Once your children no longer need you to tie their shoelaces or drive them to sport/music/friends, or you decide you enjoy the view from the greasy pole at your current level, or your health or other circumstances say ‘slow down’, many people decide that instead of throwing a slipper at their howling creativity, it’s time to unclip the leash.
There must be something vital to our humanity in music, art, poetry, prose, drama, dance… they all go back to the earliest human civilizations. People painted on cave walls, they danced around campfires, they entertained each other with stories - stories to explain the inexplicable, to pass on their history, to emphasise their connections to land and people, to connect emotionally with their community. ‘The Arts’ survive and thrive despite periodic authoritarian regimes that try to stamp them out and other more tolerant regimes that would see them simply starve.
Somehow it seems our society is pleased to pay someone with the skill and energy to mow the lawn or clean the house, but expects the artist to provide their talents and energy for free. While reading is a very popular pastime in Australia, you could probably count on one hand the novelists who earn a decent living from their passion. Writing is not a rainbow with a pot of gold at the end, it is something people do because they feel driven to. It’s like a pressure cooker, where the ideas build up and the fingers act as the pressure valve, tap, tap, tapping until the story, poem or play is cooked. And what a feeling it to take the lid off and say, ‘It’s finished’! So satisfying you could almost taste it.

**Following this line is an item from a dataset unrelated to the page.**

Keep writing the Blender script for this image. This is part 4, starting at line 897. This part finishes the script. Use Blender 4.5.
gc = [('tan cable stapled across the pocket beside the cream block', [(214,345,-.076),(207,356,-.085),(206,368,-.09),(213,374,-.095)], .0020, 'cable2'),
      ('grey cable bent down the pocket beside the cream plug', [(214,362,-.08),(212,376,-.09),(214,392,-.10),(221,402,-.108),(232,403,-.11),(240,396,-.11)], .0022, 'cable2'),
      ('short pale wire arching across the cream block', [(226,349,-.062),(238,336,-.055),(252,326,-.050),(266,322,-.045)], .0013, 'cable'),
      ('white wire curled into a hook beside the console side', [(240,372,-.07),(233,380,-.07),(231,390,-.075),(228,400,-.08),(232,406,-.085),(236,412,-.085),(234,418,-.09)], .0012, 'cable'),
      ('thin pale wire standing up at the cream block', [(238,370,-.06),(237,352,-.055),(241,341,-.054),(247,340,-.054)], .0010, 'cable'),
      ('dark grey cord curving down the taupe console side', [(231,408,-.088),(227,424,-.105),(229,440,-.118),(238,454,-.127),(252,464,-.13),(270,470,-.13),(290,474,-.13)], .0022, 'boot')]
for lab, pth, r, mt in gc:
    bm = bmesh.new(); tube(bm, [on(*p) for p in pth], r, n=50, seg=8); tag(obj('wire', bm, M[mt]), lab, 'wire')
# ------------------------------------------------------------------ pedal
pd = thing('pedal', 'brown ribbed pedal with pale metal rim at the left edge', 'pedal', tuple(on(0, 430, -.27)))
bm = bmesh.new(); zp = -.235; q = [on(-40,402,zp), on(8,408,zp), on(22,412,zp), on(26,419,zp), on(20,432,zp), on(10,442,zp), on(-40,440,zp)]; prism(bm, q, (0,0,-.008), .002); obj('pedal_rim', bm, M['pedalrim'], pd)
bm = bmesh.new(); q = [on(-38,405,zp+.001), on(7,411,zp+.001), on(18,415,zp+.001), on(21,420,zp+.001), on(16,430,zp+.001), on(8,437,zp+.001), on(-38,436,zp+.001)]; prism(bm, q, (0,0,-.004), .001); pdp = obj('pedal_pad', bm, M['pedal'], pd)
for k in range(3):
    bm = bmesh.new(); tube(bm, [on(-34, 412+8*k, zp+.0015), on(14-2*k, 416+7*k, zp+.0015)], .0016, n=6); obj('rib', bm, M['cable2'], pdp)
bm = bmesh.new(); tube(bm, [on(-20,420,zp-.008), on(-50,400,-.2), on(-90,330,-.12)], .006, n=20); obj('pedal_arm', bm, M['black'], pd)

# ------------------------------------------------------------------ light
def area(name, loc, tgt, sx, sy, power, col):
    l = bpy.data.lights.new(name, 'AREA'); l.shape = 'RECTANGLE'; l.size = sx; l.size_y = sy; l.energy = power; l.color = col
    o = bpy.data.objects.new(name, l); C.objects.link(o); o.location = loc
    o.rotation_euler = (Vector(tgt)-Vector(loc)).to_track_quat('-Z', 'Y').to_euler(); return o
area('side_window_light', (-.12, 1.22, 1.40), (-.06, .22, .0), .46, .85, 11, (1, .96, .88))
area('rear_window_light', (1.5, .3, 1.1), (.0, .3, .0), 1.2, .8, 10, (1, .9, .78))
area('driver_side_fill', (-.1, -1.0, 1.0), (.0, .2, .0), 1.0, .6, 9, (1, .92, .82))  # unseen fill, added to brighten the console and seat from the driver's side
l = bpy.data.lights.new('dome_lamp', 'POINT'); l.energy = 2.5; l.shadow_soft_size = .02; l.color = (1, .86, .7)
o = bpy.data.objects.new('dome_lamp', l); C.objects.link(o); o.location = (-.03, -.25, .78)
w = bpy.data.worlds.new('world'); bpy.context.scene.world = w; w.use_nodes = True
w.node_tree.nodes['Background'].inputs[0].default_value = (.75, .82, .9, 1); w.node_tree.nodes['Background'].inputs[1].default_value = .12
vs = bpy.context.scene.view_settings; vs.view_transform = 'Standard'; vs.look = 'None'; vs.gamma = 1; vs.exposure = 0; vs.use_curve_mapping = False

While I have zero, zip, nada experience with producing visual art, I am in the process of creating my first painting since school for the YassArts Secret Canvas Art Auction. Although I don’t have the technical expertise or artistic eye required to produce a masterpiece, I can see why people do it. I can see the creative process is similar to writing. You have an idea, work on it, change it, find a detail that delights you and then you work, work, work to bring it to fruition.
That’s the thing about creating something, it’s hard work. It takes perseverance and perspiration. But in the end, if you produce something that generates an emotional response in someone else, you’ve helped that person understand more about themselves and their place in the community. And that’s always worthwhile.